|
4.
Solutions
Empowering and disempowering the subject:
This contextualization of imagery would work to the disadvantage
of powerful people who set up flattering photo-opportunities because it
is difficult to deceive when there is a context provided. For example,
providing other images from the situation which show the fake backdrop,
the huge numbers of press recording an intimate moment, interviews
with other eyewitnesses, or linking to other sites that do, would help
demystify the photo-opportunity. Similarly, the person who is the subject
of the photograph should, when possible, be provided access on the World
Wide Web to refute, repudiate, or question the ways in which they
are being portrayed. Then the photographer becomes a discussant, not the
authority, explaining and even defending the basis for the interpretations.
Previously local media on the Web can be seen by very distant
subjects (I look at an Argentinean newspaper from my computer in New York,
for example) which will obviously further empower the middle-class subjects
of media coverage somewhat as the upper classes, with their agents, have
previously been advantaged. Publications from throughout the world are
now available and stories can be cross-referenced. Those without home
access to the Internet will be able in some cases to go to a local library
or school, but a huge question still remains as to what extent the poor
will become part of this information network. Will Africa be left out?
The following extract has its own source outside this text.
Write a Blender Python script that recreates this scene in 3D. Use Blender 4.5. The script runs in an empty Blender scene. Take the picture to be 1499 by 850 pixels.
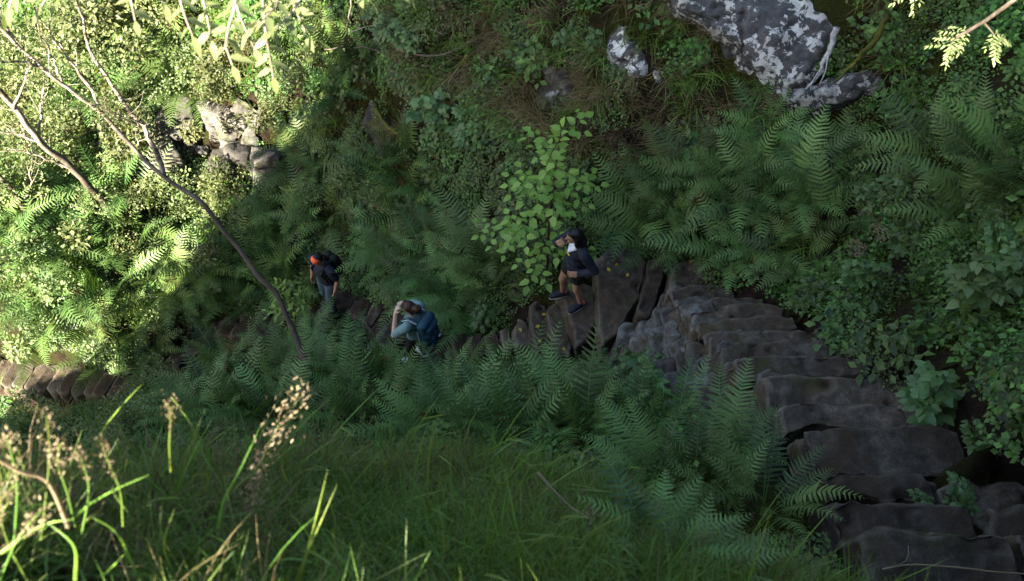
import bpy, bmesh, math, random
import numpy as np
from mathutils import Vector, Matrix, Euler

rng = np.random.default_rng(7)
random.seed(7)
R = math.radians
scene = bpy.context.scene
COL = scene.collection

# ------------------------------------------------------------------ camera
FPX, CX, CY, PITCH = 1607.0, 749.5, 425.0, R(60)
cam_d = bpy.data.cameras.new('camera')
cam = bpy.data.objects.new('camera', cam_d); COL.objects.link(cam)
cam.location = (0, 0, 0); cam.rotation_euler = (R(90) - PITCH, 0, 0)
cam_d.sensor_fit = 'HORIZONTAL'; cam_d.sensor_width = 36; cam_d.lens = 36 * FPX / 1499
cam_d.clip_end = 500; cam_d.clip_start = 0.05
cam_d.dof.use_dof = True; cam_d.dof.focus_distance = 12.0; cam_d.dof.aperture_fstop = 4.8
scene.camera = cam
SP, CP = math.sin(PITCH), math.cos(PITCH)

def ray(px, py):
    xc, yc = (px - CX) / FPX, -(py - CY) / FPX
    d = np.array([xc, yc * SP + CP, yc * CP - SP])
    return d
def P(px, py, D):
    d = ray(px, py); return d / np.linalg.norm(d) * D
def PZ(px, py, z):
    d = ray(px, py); return d * (z / d[2])
def zmap(z):
    return -11.22 + (z + 10.5) * .765 if z < -10.5 else z * (1.04 + .029 * min(max((-z - 6.4) / 4.1, 0), 1))
def DM(D): return D if D < 13 else 13 + (D - 13) * .72
def proj(p):
    p = np.asarray(p, float)
    dep = p[..., 1] * CP - p[..., 2] * SP
    up = p[..., 1] * SP + p[..., 2] * CP
    dep = np.where(dep < 0.05, 0.05, dep)
    return CX + FPX * p[..., 0] / dep, CY - FPX * up / dep, dep

# ------------------------------------------------------------------ noise
def _hash(ix, iy, iz, seed):
    h = (ix.astype(np.int64) * 374761393 + iy.astype(np.int64) * 668265263 + iz.astype(np.int64) * 2147483647 + seed * 974711) & 0xffffffff
    h = ((h ^ (h >> 13)) * 1274126177) & 0xffffffff
    h = ((h ^ (h >> 15)) * 2246822519) & 0xffffffff
    return ((h ^ (h >> 16)) & 0xffffff) / float(0xffffff) * 2 - 1
def vnoise(p, seed=0):
    i = np.floor(p).astype(np.int64); f = p - i
    f = f * f * (3 - 2 * f); o = 0
    for dx in (0, 1):
        for dy in (0, 1):
            for dz in (0, 1):
                w = (f[:, 0] if dx else 1 - f[:, 0]) * (f[:, 1] if dy else 1 - f[:, 1]) * (f[:, 2] if dz else 1 - f[:, 2])
                o = o + w * _hash(i[:, 0] + dx, i[:, 1] + dy, i[:, 2] + dz, seed)
    return o
def fbm(p, scale=1.0, octs=3, seed=0):
    p = np.asarray(p, float)
    if p.shape[1] == 2: p = np.c_[p, np.zeros(len(p))]
    o = np.zeros(len(p)); a = 1.0; s = scale
    for k in range(octs):
        o += a * vnoise(p * s + k * 17.3, seed + k); a *= 0.5; s *= 2.03
    return o

# ------------------------------------------------------------------ mesh helpers
def nrm(v):
    return v / np.maximum(np.linalg.norm(v, axis=-1, keepdims=True), 1e-9)
class G:
    """collects numpy geometry that becomes ONE mesh"""
    def __init__(self): self.v = []; self.q = []; self.t = []; self.a = []; self.n = 0
    def add(self, v, q=None, t=None, tint=0.5):
        v = np.asarray(v, float).reshape(-1, 3)
        if q is not None and len(q): self.q.append(np.asarray(q, np.int64).reshape(-1, 4) + self.n)
        if t is not None and len(t): self.t.append(np.asarray(t, np.int64).reshape(-1, 3) + self.n)
        self.v.append(v); self.a.append(np.broadcast_to(np.asarray(tint, float), (len(v),)).copy()); self.n += len(v)
    def mesh(self, name, mat, smooth=True):
        v = np.concatenate(self.v); a = np.concatenate(self.a)
        q = np.concatenate(self.q) if self.q else np.zeros((0, 4), np.int64)
        t = np.concatenate(self.t) if self.t else np.zeros((0, 3), np.int64)
        return raw_mesh(name, v, q, t, mat, a, smooth)
def raw_mesh(name, v, q, t, mat, tint=None, smooth=True):
    m = bpy.data.meshes.new(name)
    nl = len(q) * 4 + len(t) * 3; nf = len(q) + len(t)
    m.vertices.add(len(v)); m.vertices.foreach_set('co', np.ascontiguousarray(v, np.float32).ravel())
    m.loops.add(nl); m.polygons.add(nf)
    m.loops.foreach_set('vertex_index', np.concatenate([np.asarray(q).ravel(), np.asarray(t).ravel()]).astype(np.int32))
    st = np.concatenate([np.arange(len(q)) * 4, len(q) * 4 + np.arange(len(t)) * 3]).astype(np.int32)
    m.polygons.foreach_set('loop_start', st)
    m.polygons.foreach_set('use_smooth', np.full(nf, smooth, bool))
    m.update(calc_edges=True); m.validate()
    if tint is not None:
        at = m.attributes.new('tint', 'FLOAT', 'POINT'); at.data.foreach_set('value', np.asarray(tint, np.float32))
    if mat: m.materials.append(mat)
    return m
def ob(name, mesh, parent=None, loc=None):
    o = bpy.data.objects.new(name, mesh); COL.objects.link(o)
    if parent: o.parent = parent
    if loc is not None: o.location = loc
    return o
def tag(o, label=None, cat=None, group=None, kind=None):
    if label: o['label'] = label
    if cat: o['category'] = cat
    if group: o['group'] = group
    if kind: o['kind'] = kind
    return o
def empty(name, loc):
    o = bpy.data.objects.new(name, None); COL.objects.link(o); o.location = loc; o.empty_display_size = 0.1
    return o

def leafset(g, O, Dv, N, L, W, fold=0.15, curl=0.2, tint=0.5, rings=2):
    O = np.asarray(O, float).reshape(-1, 3); n = len(O)
    Dv = nrm(np.broadcast_to(Dv, (n, 3))); N = np.broadcast_to(N, (n, 3))
    S = nrm(np.cross(Dv, N)); N = nrm(np.cross(S, Dv))
    L = np.broadcast_to(L, (n,))[:, None]; W = np.broadcast_to(W, (n,))[:, None] * 0.5
    tint = np.broadcast_to(tint, (n,)); curl = np.broadcast_to(curl, (n,))[:, None]
    def pos(t, s):
        return O + Dv * L * t - N * (L * curl * t * t) + S * W * s + N * W * fold * abs(s)
    b = np.arange(n)[:, None]
    if rings == 2:
        V = np.stack([pos(0, 0), pos(.3, -1), pos(.3, 0), pos(.3, 1), pos(.68, -.72), pos(.68, 0), pos(.68, .72), pos(1, 0)], 1)
        b = b * 8
        q = np.concatenate([b + [1, 2, 5, 4], b + [2, 3, 6, 5]]); t = np.concatenate([b + [0, 2, 1], b + [0, 3, 2], b + [7, 4, 5], b + [7, 5, 6]])
        g.add(V, q, t, np.repeat(tint, 8))
    elif rings == 1:
        V = np.stack([pos(0, 0), pos(.45, -1), pos(.5, 0), pos(.45, 1), pos(1, 0)], 1); b = b * 5
        g.add(V, np.concatenate([b + [0, 2, 4, 1], b + [0, 3, 4, 2]]), None, np.repeat(tint, 5))
    else:
        V = np.stack([pos(0, 0), pos(.4, -1), pos(1, 0), pos(.4, 1)], 1); b = b * 4
        g.add(V, b + [0, 3, 2, 1], None, np.repeat(tint, 4))
def tube(g, pts, rad, sides=7, tint=0.5, cap=True):
    pts = np.asarray(pts, float); n = len(pts); rad = np.broadcast_to(rad, (n,))
    T = nrm(np.gradient(pts, axis=0)); up = np.array([0.31, 0.17, 0.93])
    if abs(T[0] @ up) > .9: up = np.array([1., .2, .1])
    A = nrm(np.cross(T, up)); B = np.cross(T, A)
    an = np.linspace(0, 2 * np.pi, sides, endpoint=False)
    V = pts[:, None] + rad[:, None, None] * (np.cos(an)[None, :, None] * A[:, None] + np.sin(an)[None, :, None] * B[:, None])
    V = V.reshape(-1, 3)
    if np.ndim(tint): tint = np.r_[np.repeat(tint, sides), *([[tint[0], tint[-1]]] if cap else [])]
    i = np.arange(n - 1)[:, None] * sides; j = np.arange(sides)[None]; j2 = (j + 1) % sides
    q = np.stack([i + j, i + j2, i + sides + j2, i + sides + j], -1).reshape(-1, 4)
    t = None
    if cap:
        V = np.concatenate([V, pts[:1], pts[-1:]]); k = n * sides
        jj = np.arange(sides); j2 = (jj + 1) % sides
        t = np.concatenate([np.stack([np.full(sides, k), j2, jj], 1), np.stack([np.full(sides, k + 1), (n - 1) * sides + jj, (n - 1) * sides + j2], 1)])
    g.add(V, q, t, tint)
def smoothpath(pts, n):
    pts = np.asarray(pts, float); d = np.r_[0, np.cumsum(np.linalg.norm(np.diff(pts, axis=0), axis=1))]
    m = len(pts); p = np.vstack([2 * pts[0] - pts[1], pts, 2 * pts[-1] - pts[-2]])
    out = []
    for s in np.linspace(0, d[-1], n):
        k = min(max(np.searchsorted(d, s, 'right') - 1, 0), m - 2); u = (s - d[k]) / max(d[k + 1] - d[k], 1e-9)
        a, b, c, e = p[k], p[k + 1], p[k + 2], p[k + 3]
        out.append(.5 * ((2 * b) + (-a + c) * u + (2 * a - 5 * b + 4 * c - e) * u * u + (-a + 3 * b - 3 * c + e) * u ** 3))
    return np.array(out)
def blades(g, O, az, L, w, lean, bend, tint, seg=4):
    """grass blades: arching tapered strips"""
    n = len(O); dirh = np.stack([np.cos(az), np.sin(az), 0 * az], 1); side = np.stack([-np.sin(az), np.cos(az), 0 * az], 1)
    ang = lean.copy(); p = O.copy(); rows = []
    for k in range(seg + 1):
        ww = w * (1 - (k / seg) ** 1.6) * .5 + 1e-4
        rows += [p - side * ww[:, None], p + side * ww[:, None]]
        p = p + (np.sin(ang)[:, None] * dirh + np.cos(ang)[:, None] * np.array([0, 0, 1.])) * (L / seg)[:, None]
        ang = ang + bend / seg
    tint = np.clip(np.repeat(tint[:, None], 2 * (seg + 1), 1) + np.repeat(np.linspace(-.3, .3, seg + 1), 2)[None], 0, 1).ravel()
    V = np.stack(rows, 1); m = 2 * (seg + 1); b = np.arange(n)[:, None] * m
    q = np.concatenate([b + [2 * k, 2 * k + 1, 2 * k + 3, 2 * k + 2] for k in range(seg)])
    g.add(V, q, None, tint)

def remesh(v, faces, voxel, smooth=2):
    """one closed continuous surface from overlapping closed shapes -> (verts, quads, tris)"""
    m = bpy.data.meshes.new('tmp'); m.from_pydata([tuple(x) for x in v], [], [tuple(int(i) for i in f) for f in faces]); m.update()
    o = bpy.data.objects.new('tmp', m); COL.objects.link(o)
    md = o.modifiers.new('r', 'REMESH'); md.mode = 'VOXEL'; md.voxel_size = voxel; md.adaptivity = 0
    if smooth:
        s = o.modifiers.new('s', 'SMOOTH'); s.iterations = smooth; s.factor = .5
    dg = bpy.context.evaluated_depsgraph_get()
    e = bpy.data.meshes.new_from_object(o.evaluated_get(dg))
    bpy.data.objects.remove(o); bpy.data.meshes.remove(m)
    V = np.empty(len(e.vertices) * 3); e.vertices.foreach_get('co', V); V = V.reshape(-1, 3)
    tot = np.empty(len(e.polygons), int); e.polygons.foreach_get('loop_total', tot)
    st = np.empty(len(e.polygons), int); e.polygons.foreach_get('loop_start', st)
    li = np.empty(len(e.loops), int); e.loops.foreach_get('vertex_index', li)
    q = li[st[tot == 4][:, None] + np.arange(4)]; t = li[st[tot == 3][:, None] + np.arange(3)]
    N = np.empty(len(e.vertices) * 3); e.vertices.foreach_get('normal', N)
    bpy.data.meshes.remove(e)
    return V, q, t, N.reshape(-1, 3)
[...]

At least in more affluent countries the slowly growing presence of computers
in schools should help. And the ability of non-journalists to create their
own Web sites that represent situations differently, circumventing the
need for journalists, should also be palliative. But whether or not there
will be universal access, which is highly doubtful, the possibility of
ones work being seen by those in the pictures is certainly greater,
encouraging greater responsibility in the depictions.